Mr. Moskos, a former Baltimore cop, suggested three reasons for the difference. The first is that there was no effort to portray the Gurley shooting as justified. Immediately afterward, New York City Police Commissioner William Bratton called the incident an “unfortunate tragedy.”

The second is that the Gurley family rejected overtures by the Rev. Al Sharpton to deliver the eulogy at the funeral and otherwise to become involved in the case, although Mr. Sharpton has since appeared with Kimberly Ballinger, Mr. Gurley’s domestic partner, and the couple’s young daughter Akaila.

Finally, Mr. Moskos cited the race of the officer.

“This matters, though I’m not certain how much. Last I checked, Asians can be racist too,” he said. “And other police-involved shootings involving nonwhite officers have become issues because of the race of the victim. … But certainly an ’officer of color’ (as they say) removes some of the typical boilerplate narrative.”

That narrative remains potent even though black police officers are “disproportionately more likely than white police to kill black people,” said Mr. Moskos, who crunched the numbers using FBI Uniform Crime Reporting data, though he also pointed out that those numbers are notoriously incomplete.

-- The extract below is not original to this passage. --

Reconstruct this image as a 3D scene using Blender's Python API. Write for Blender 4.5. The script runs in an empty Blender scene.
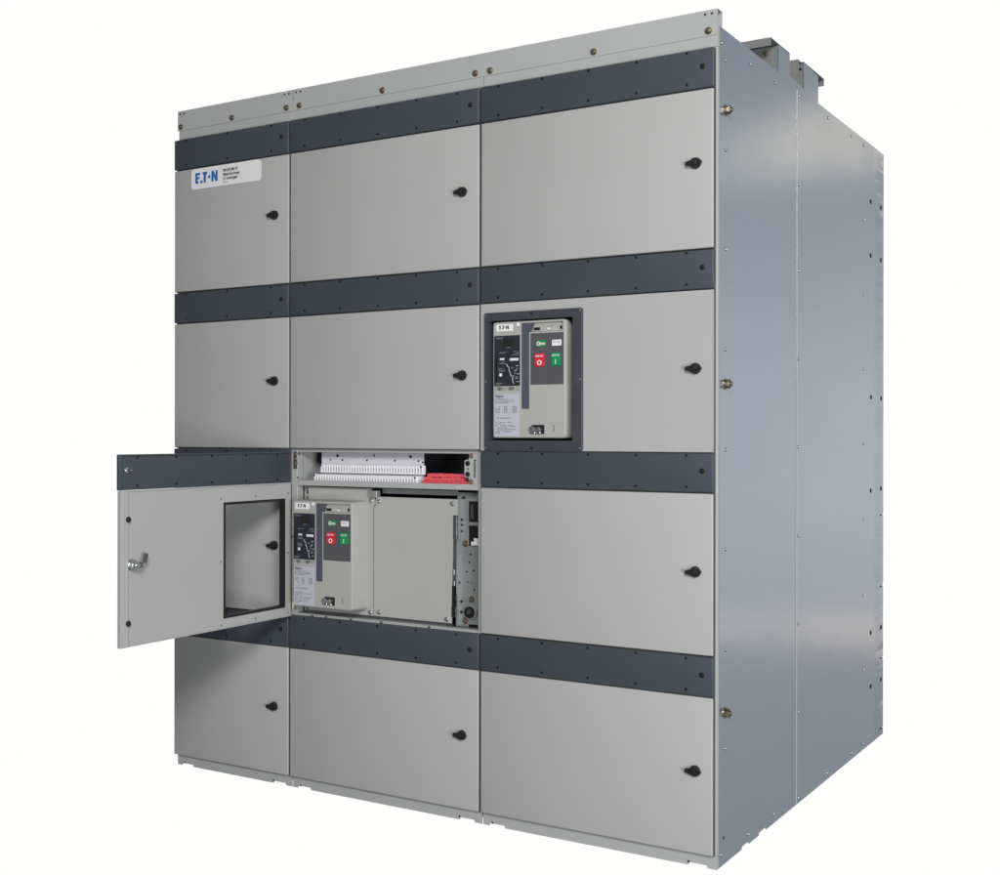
import bpy, bmesh, math, random
from mathutils import Vector, Matrix
random.seed(7)
scene = bpy.context.scene
COL = scene.collection
R = math.radians

# ------------------------------------------------------------------ dimensions (metres)
X1, X2, X3 = 0.5504, 1.3195, 2.0850            # section seams, left edge is 0
ROWS = [0.0, 0.5532, 1.1184, 1.6828, 2.2400]   # row boundaries, bottom row first
BH = 0.1117                                    # dark header strip height
YF = 0.0182                                    # frame front plane (doors stand proud of it)
ZB, ZC, ZS = -0.037, 2.349, 2.3046             # base, cap top, side sheet top
YS, YD = 0.7180, 1.8419                        # side seam, total depth

# ------------------------------------------------------------------ materials
def nodes_of(name):
    m = bpy.data.materials.new(name); m.use_nodes = True
    nt = m.node_tree
    return m, nt, nt.nodes['Principled BSDF']

def mat(name, col, rough=0.5, metal=0.0, spec=0.5, var=0.03, vscale=3.0, rvar=0.06, bump=0.0, bscale=500.0,
        stretch=None, aniso=0.0, coat=0.0):
    m, nt, b = nodes_of(name)
    N, L = nt.nodes, nt.links
    tc = N.new('ShaderNodeTexCoord'); mp = N.new('ShaderNodeMapping')
    L.new(tc.outputs['Object'], mp.inputs['Vector'])
    if stretch: mp.inputs['Scale'].default_value = stretch
    nz = N.new('ShaderNodeTexNoise'); nz.inputs['Scale'].default_value = vscale; nz.inputs['Detail'].default_value = 6
    L.new(mp.outputs['Vector'], nz.inputs['Vector'])
    cr = N.new('ShaderNodeMapRange')
    cr.inputs['From Min'].default_value = 0.25; cr.inputs['From Max'].default_value = 0.75
    cr.inputs['To Min'].default_value = 1 - var; cr.inputs['To Max'].default_value = 1 + var
    L.new(nz.outputs['Fac'], cr.inputs['Value'])
    mx = N.new('ShaderNodeVectorMath'); mx.operation = 'SCALE'
    mx.inputs[0].default_value = col[:3]
    L.new(cr.outputs['Result'], mx.inputs['Scale'])
    L.new(mx.outputs['Vector'], b.inputs['Base Color'])
    rr = N.new('ShaderNodeMapRange')
    rr.inputs['From Min'].default_value = 0.25; rr.inputs['From Max'].default_value = 0.75
    rr.inputs['To Min'].default_value = max(0.02, rough - rvar); rr.inputs['To Max'].default_value = rough + rvar
    L.new(nz.outputs['Fac'], rr.inputs['Value'])
    L.new(rr.outputs['Result'], b.inputs['Roughness'])
    b.inputs['Metallic'].default_value = metal
    b.inputs['Specular IOR Level'].default_value = spec
    if aniso: b.inputs['Anisotropic'].default_value = aniso
    if coat: b.inputs['Coat Weight'].default_value = coat
    if bump:
        n2 = N.new('ShaderNodeTexNoise'); n2.inputs['Scale'].default_value = bscale; n2.inputs['Detail'].default_value = 2
        L.new(tc.outputs['Object'], n2.inputs['Vector'])
        bp = N.new('ShaderNodeBump'); bp.inputs['Strength'].default_value = bump; bp.inputs['Distance'].default_value = 0.001
        L.new(n2.outputs['Fac'], bp.inputs['Height']); L.new(bp.outputs['Normal'], b.inputs['Normal'])
    return m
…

From 1998-2012, 73 percent of those killed by black police officers were black, which he describes as “kind of amazing,” while 28 percent of those killed by white officers were black. He attributes the imbalance to the fact that black officers are more likely to work in predominantly black communities.

Those figures are percentages, and because there are significantly more white officers, they are responsible for more deaths. During that 15-year period, his data shows 4,388 white police killed 2,998 whites and 1,213 blacks. Meanwhile, 547 black officers killed 402 blacks and 141 whites.

Mr. Comey, who took over 18 months ago at the FBI, said officers are no different than other Americans in “our white majority culture” in holding subconscious biases.

But he noted that police can become cynical when their life experience involves repeated confrontations with young black men in predominantly minority neighborhoods.

“So why has that officer, like his colleagues, locked up so many men of color? Why does he have that life-shaping experience? Is it because he is a racist? Why are so many black men in jail? Is it because cops, prosecutors, judges and juries are racist because they are turning a blind eye to white robbers and drug dealers?” Mr. Comey said. “The answer is a fourth hard truth: I don’t think so. If it were so, that would be easier to address.”

He cited data showing that “the percentage of young men not working or not enrolled in school is nearly twice as high for blacks as it is for whites,” and credited President Obama with trying to change that situation with his My Brother’s Keeper initiative.

“A tragedy of American life, one that most citizens are able to drive around because it doesn’t touch them, is that young people in those neighborhoods too often inherit a legacy of crime and prison, and with that inheritance they become a part of the police officer’s life and shape the way that officer, whether white or black, sees the world,” Mr. Comey said.

“Changing that legacy is a challenge so enormous and so complicated that it is, unfortunately, easier to talk only about the cops,” he said. “And that’s not fair.”